Cochise era una máquina de guerra en si mismo. El hombre que desde la pubertad batalló al imperio más extendido y duradero en la historia —el español— y en la madurez a la nación más rica y potente de su hora —Estados Unidos— sólo pudo sobrevivir dos años a la paz. Era un hombre de sangre y resistencia, un proyecto de destrucción, un arma, la gloria de lo que es improductivo y no se puede domar. El jefe Victorio, que era igual de letal y vengativo que Cochise, murió en combate y a la vista del Ejército Mexicano gracias a un tiro del rarámuri Mauricio Corredor. Mangas Coloradas murió asesinado cobardemente, atado de pies y manos, en un cuartel gringo. Gerónimo murió de pulmonía, prisionero de guerra en un campo de concentración en Lawton, Oklahoma. Cochise no le dio a sus enemigos el privilegio de ver la hora de su extinción.
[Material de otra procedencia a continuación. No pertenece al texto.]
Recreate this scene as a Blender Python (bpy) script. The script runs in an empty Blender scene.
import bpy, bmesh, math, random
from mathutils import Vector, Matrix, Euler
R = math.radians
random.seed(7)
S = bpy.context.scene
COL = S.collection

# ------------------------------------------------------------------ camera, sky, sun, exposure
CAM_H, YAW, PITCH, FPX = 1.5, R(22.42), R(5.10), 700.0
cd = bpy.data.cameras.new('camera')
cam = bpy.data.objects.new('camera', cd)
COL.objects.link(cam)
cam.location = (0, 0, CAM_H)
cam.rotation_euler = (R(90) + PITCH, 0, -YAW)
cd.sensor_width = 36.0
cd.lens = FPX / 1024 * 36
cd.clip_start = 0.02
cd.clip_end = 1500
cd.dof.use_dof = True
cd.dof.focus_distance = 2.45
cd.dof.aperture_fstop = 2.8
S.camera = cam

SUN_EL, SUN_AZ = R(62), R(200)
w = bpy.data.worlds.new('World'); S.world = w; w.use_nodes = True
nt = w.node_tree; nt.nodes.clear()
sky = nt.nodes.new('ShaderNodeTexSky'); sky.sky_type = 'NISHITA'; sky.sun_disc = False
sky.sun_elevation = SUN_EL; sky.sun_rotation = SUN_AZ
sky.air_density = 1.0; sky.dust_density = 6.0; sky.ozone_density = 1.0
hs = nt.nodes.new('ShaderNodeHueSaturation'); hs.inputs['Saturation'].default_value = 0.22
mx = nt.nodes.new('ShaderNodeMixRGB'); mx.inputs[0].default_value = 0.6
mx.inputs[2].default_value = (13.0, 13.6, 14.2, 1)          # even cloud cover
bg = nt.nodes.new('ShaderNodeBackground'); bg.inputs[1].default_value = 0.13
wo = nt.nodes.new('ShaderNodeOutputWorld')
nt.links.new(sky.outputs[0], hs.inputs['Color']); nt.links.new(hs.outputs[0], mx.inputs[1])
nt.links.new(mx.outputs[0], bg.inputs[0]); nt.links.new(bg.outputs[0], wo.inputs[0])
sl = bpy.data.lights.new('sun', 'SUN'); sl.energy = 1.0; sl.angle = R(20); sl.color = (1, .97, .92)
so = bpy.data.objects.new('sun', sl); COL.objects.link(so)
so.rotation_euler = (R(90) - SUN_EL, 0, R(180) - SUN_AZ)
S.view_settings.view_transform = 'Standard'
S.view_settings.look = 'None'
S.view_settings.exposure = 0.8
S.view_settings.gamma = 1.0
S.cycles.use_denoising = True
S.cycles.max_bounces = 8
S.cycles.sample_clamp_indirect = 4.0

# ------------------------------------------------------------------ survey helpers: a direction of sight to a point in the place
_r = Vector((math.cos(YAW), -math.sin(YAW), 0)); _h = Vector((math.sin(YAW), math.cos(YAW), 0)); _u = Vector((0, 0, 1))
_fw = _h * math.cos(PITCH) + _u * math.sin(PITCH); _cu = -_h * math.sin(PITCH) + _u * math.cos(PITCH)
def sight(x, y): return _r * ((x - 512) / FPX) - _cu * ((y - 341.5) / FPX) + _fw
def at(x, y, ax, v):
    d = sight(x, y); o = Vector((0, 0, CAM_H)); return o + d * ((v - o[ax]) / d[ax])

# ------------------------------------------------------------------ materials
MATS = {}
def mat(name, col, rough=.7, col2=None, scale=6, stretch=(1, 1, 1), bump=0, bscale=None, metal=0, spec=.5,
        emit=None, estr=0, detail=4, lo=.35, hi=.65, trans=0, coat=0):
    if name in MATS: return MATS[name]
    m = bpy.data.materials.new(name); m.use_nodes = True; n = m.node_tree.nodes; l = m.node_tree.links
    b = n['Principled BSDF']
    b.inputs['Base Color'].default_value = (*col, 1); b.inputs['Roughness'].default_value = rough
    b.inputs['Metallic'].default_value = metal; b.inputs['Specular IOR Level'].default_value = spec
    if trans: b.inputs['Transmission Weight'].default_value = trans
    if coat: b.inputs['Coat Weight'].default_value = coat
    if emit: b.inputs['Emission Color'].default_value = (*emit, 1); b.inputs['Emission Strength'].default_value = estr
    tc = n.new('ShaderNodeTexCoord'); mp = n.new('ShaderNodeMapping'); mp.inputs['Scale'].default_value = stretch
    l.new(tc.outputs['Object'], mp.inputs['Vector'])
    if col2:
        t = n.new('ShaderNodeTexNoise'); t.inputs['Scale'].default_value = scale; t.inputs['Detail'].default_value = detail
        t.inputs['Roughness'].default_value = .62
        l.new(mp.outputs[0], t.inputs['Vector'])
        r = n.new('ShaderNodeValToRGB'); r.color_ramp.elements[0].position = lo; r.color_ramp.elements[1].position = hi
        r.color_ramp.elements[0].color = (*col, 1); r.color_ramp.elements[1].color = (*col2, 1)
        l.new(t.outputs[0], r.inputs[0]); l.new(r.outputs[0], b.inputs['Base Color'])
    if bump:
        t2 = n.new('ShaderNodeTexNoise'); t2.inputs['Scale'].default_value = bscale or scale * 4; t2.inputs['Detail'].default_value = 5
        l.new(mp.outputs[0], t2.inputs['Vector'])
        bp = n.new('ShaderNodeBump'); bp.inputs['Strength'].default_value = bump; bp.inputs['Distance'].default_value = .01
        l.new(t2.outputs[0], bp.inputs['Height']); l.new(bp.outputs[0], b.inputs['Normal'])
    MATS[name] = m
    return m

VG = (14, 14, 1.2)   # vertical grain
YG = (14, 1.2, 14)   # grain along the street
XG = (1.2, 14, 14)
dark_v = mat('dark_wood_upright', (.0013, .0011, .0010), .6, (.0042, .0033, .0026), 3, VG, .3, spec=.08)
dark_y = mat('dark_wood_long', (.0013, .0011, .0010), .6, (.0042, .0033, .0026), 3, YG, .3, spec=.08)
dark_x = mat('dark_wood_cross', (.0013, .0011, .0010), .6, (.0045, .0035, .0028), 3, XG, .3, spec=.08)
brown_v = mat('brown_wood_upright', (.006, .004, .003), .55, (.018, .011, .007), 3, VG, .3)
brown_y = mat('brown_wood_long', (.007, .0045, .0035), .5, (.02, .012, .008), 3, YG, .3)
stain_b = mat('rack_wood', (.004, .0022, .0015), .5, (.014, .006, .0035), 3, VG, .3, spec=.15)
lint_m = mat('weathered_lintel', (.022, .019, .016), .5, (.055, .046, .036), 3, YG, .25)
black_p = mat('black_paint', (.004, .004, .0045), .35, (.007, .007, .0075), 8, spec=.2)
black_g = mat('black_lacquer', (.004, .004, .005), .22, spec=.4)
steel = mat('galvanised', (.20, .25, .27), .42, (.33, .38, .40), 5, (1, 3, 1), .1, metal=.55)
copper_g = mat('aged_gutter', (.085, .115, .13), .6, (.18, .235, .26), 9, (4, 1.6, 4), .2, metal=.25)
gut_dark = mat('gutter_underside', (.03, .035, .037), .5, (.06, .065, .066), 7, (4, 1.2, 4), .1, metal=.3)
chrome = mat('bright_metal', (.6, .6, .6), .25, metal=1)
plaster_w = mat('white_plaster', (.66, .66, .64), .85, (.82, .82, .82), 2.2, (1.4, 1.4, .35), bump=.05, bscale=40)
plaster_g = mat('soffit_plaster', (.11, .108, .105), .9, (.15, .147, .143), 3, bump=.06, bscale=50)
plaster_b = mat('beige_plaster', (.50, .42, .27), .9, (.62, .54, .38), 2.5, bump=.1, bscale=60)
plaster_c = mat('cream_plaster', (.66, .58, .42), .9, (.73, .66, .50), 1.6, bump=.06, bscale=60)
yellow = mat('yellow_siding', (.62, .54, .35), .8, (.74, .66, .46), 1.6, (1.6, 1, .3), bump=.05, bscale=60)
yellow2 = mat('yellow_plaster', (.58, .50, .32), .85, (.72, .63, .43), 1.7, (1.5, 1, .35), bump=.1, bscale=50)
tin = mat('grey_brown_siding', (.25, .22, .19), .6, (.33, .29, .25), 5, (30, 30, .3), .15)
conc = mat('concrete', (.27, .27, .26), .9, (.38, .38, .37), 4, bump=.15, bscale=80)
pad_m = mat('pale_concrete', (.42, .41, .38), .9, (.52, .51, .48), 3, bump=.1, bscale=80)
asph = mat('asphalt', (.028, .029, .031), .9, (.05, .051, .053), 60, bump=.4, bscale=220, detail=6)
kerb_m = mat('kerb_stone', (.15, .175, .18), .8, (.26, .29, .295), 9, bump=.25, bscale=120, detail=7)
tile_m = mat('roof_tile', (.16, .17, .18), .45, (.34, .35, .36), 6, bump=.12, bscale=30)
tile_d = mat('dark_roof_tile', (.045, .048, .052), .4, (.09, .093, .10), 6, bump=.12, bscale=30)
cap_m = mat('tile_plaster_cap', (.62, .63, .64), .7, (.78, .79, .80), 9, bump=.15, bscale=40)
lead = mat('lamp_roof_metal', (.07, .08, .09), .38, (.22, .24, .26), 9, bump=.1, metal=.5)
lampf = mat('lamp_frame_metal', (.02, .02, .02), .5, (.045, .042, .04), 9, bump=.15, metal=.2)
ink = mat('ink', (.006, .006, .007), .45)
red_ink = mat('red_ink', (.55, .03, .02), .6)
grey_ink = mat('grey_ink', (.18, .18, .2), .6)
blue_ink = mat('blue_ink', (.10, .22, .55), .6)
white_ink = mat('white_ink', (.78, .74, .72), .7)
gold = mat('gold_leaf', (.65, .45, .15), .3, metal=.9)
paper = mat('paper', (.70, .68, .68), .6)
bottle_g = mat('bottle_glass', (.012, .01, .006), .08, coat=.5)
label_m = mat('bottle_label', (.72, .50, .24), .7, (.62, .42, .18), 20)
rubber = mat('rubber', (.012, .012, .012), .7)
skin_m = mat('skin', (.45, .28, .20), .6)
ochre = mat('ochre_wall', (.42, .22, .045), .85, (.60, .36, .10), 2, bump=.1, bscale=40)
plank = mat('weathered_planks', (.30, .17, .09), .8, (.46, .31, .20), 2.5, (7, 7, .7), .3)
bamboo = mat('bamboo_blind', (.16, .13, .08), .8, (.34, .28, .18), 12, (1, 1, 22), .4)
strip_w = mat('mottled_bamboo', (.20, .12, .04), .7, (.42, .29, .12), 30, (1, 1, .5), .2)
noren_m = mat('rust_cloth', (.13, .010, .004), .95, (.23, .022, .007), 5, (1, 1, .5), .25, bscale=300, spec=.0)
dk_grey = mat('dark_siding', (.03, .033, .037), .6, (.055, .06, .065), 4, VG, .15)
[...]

El 9 de junio, después de velarlo todo el día y toda la noche, los chiricahua prepararon el cuerpo del jefe para su último viaje como si estuviera volviendo al camino de la guerra. Le quitaron la camisa, le pusieron la bandana roja en la cabeza, le pintaron la cara con polen y lo acomodaron sentado en su caballo con los pantalones de gamuza y los mocasines a la rodilla puestos. Le volvieron a abrochar la cartuchera repleta de balas y le encajaron las pistolas mexicanas con mango de plata con las que famosamente disparaba colgando de la silla por un costado del potro, para que no lo alcanzara el fuego enemigo.
Nunca ningún apache volvió a hablar de ese día. Tom Jeffords estuvo presente, contó la historia. La banda completa ascendió al que debe haber sido el lugar de poder del guerrero y arrojó el cuerpo de Cochise a un abismo. Sus restos no han sido encontrados.